Speaking at the Annual Bank Examiners Conference of the corporation at Abeokuta last week, Managing Director/Chief Executive of the corporation, Mr. Ganiyu  Ogunleye frowned at the cross boarder expansion activities of some banks, which is focused on the West African sub-region. He particularly queried the rationale  behind the setting up of subsidiaries in some west African countries, which he noted had little or no business prospects to support such initiative adding that banks  should not engage in cross boarder activities just for the sake of it but should be motivated by existence of business prospects.

“They can go elsewhere, the issue is that they need to go and concentrate in one place,  if they are looking for opportunities, I am sure they are just not all in one  place, not in one country. So if they want to expand, they should look at other countries where there are other opportunities. Assuming all the 25 banks concentrate in  one small country in West Africa, at the end of the day, that country will be over banked and they will not be able to make their capital outlay, not to talk of making  profit.”

Speaking further on the theme of the conference, “Implementing Risk-Based Supervision of Banks in Nigeria,” Ogunleye lamented the inadequacy of banks’ risk  management framework. He said: “There is no evidence that the need for effective risk management has been fully appreciated by our banks. Some banks have no  risk management framework while others focus only on credit risk to the neglect of other banking risks such as operational, reputation, liquidity and market risks.
“The board and management of banks to appreciate that by and large, bank management is risk management. The long term viability of any banking institution  depends on its ability to manage the array of risks inherent in its operations.

“The  recent consolidation in the banking system underscores the need for effective risk management in banks. Without any doubt, the size speed and complexity of  financial transactions are bound to increase. For a bank to efficiently and effectively operate in the new environment, it must deploy an effective risk-management  system with the following key elements: Active board and senior management oversight. Adequate risk management policies, procedures and exposure limits.

Effective risk identification, measurement, monitoring and control framework. Comprehensive management information system and efficient internal controls,” he said. Ogunleye disclosed that the regulatory authorities had developed a framework for Risk Based Supervision (RBS) and are currently migrating to its implementation  adding that full implementation would commence next year. RBS, he explained, focused on the adequacy of risk management systems in banks and potential systemic  risk to the banking system. It focuses regulatory efforts, and supervisory activities and resources on banks’ major risks exposures. It entails risk-profiling of banks and  developing customized supervisory program for each bank.

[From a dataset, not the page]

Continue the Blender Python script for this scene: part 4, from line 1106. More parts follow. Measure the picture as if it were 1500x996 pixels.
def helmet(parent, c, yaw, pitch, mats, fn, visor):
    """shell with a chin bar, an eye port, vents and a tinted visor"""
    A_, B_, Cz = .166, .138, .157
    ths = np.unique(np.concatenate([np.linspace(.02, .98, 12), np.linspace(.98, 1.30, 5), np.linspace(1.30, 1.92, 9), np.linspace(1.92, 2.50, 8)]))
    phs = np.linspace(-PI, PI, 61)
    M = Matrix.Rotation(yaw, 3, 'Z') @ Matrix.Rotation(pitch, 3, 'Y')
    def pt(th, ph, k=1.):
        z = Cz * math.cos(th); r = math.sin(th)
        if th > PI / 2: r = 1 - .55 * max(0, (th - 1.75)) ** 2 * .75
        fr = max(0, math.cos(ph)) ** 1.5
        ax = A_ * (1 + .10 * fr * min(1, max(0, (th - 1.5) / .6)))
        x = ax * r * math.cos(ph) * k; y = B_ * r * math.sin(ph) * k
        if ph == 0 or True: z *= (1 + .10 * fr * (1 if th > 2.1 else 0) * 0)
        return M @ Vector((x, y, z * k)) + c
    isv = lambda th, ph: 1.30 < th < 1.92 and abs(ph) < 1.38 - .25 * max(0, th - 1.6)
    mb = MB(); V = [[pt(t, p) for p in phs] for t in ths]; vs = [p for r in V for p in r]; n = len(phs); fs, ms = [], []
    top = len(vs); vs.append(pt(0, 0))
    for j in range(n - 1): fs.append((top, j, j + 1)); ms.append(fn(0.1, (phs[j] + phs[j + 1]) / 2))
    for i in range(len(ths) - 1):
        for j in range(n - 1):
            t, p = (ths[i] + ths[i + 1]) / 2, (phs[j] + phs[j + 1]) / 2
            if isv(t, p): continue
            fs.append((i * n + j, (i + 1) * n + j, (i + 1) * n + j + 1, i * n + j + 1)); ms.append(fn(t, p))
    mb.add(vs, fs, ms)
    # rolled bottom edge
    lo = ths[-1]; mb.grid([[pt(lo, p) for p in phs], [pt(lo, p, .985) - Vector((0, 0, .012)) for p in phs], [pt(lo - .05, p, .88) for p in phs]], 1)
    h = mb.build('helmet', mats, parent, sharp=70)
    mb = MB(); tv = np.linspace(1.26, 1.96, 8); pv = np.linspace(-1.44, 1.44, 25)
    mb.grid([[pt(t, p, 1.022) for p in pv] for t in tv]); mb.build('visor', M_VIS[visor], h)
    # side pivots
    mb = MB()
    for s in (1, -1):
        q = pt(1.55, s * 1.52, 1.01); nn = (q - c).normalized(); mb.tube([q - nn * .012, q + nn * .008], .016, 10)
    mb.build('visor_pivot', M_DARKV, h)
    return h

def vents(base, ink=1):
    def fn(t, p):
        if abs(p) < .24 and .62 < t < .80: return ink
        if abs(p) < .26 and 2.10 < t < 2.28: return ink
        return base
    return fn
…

“At the heart of RBS is an assessment of how well institutions manage risk. The Examiner identifies the significant risks facing a bank and thereafter engaging in  assessing and testing the adequacy of risk management systems established by the bank to address them. In other words, RBS require an understanding of the nature  of risks, together with the management’s ability to deal with them. Thus, because RBS requires a greater understanding of the banks being supervised and the  environment in which they operate, it attaches a great deal of time and attention to the examination and planning the process. In addition, the process for conducting  risk assessment is a critical component of RBS," he explained.